Helping Cards came from complaints, observations, and ideas. You’ve probably made complaints yourself; I know I have.
‘Why am I the only one who does housework around here? Why can’t you put your clothes away? Does that towel really live on the bathroom floor? Would it kill you to get the vacuum out once a week? Do you think your dog is going to walk itself? You know, the one you said you’d take care of if you got one?”
All that, and love them though you do, sat struck mute on the sofa, glued to their phones, your family. Silent. Oblivious. Just waiting for Mummy to clear it up, as happy as pigs in … well, a stye.
The glue was online games: Xbox, GTA, and Call of Duty. It was funny how the duty only seemed to include shooting people, not being buffed up and smartly on parade, standing to attention.
So we thought about a game that got kids to help clean the house. The first thought was that it should be an app, and for a good fifteen seconds, we thought about where to find someone to write it. The more we looked into it, the more we saw a huge amount of information that suggested that was the wrong way to go. Apps weren’t the solution. They were part of the problem.
The American Psychological Association, Sheffield University, and a raft of other academic research said much the same thing: the more time young people spend online, the more their well-being suffers. 2012 was the turning point when mobile phone use reached critical mass. The date when. The date when saying ‘everyone's got a phone these days’ became as true as it made no difference. It was also the year that well-being among young people started to decline, in their estimation.
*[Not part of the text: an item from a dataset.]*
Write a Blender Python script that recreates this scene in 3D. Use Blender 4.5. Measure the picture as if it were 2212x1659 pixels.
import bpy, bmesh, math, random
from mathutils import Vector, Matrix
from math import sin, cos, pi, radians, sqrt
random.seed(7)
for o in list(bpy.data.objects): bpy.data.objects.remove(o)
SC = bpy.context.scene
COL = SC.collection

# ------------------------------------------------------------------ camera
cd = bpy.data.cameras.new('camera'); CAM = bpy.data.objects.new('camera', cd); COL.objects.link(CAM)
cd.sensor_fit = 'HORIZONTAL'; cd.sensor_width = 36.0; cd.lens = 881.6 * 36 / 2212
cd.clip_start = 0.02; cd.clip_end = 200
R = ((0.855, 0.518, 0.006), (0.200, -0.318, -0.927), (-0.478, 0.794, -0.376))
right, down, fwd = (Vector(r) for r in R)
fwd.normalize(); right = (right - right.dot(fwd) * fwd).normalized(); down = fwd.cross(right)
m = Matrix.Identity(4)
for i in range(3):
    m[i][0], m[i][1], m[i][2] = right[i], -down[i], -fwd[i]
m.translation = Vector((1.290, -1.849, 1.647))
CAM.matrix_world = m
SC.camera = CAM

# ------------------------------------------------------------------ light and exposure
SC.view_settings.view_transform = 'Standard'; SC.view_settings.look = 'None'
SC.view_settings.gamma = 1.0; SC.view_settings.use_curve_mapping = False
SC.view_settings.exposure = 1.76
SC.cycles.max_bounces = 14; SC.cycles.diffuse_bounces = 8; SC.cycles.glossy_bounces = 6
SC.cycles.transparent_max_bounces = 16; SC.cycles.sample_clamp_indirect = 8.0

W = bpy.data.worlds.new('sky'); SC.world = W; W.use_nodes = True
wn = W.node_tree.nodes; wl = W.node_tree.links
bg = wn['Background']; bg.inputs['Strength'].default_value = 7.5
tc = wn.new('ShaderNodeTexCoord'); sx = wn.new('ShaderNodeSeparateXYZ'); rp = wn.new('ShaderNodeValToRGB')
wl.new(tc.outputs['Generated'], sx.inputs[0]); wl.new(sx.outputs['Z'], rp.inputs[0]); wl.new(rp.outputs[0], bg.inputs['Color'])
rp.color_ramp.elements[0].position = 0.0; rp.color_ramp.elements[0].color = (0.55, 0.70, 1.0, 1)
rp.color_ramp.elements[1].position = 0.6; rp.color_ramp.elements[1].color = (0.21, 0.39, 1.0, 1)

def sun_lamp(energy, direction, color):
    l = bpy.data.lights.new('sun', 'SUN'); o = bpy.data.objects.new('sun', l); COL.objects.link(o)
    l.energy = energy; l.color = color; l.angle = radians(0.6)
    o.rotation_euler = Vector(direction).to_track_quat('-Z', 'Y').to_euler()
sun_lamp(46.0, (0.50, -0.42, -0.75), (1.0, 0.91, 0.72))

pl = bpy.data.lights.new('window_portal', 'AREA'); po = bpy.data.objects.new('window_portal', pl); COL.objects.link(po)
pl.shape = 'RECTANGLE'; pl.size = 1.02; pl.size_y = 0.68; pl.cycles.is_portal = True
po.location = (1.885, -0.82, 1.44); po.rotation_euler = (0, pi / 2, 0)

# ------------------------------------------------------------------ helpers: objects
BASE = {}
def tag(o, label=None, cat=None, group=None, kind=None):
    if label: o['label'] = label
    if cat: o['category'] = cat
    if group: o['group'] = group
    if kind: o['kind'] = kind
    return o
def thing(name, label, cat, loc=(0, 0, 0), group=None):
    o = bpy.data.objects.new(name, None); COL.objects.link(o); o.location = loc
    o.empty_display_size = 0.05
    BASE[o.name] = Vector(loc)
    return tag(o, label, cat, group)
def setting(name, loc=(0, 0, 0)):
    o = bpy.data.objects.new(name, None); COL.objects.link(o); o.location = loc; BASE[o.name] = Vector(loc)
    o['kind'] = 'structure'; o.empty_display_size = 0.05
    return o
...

Helping Cards set out to help. Our first product, Pocket Money Cards, is a physical card game that engages children aged 4 to 14 with household chores and the real-life survival skills they’re going to need to become self-reliant, balanced, confident and competent adults. It gets them face-to-face around a table, finding ways to solve problems, collaborating and celebrating their success without a phone or a screen. We can’t get rid of mobile phones or the Internet. We don’t want to. Life is about balance. Helping Cards can help you get the balance back in your family, wherever you live.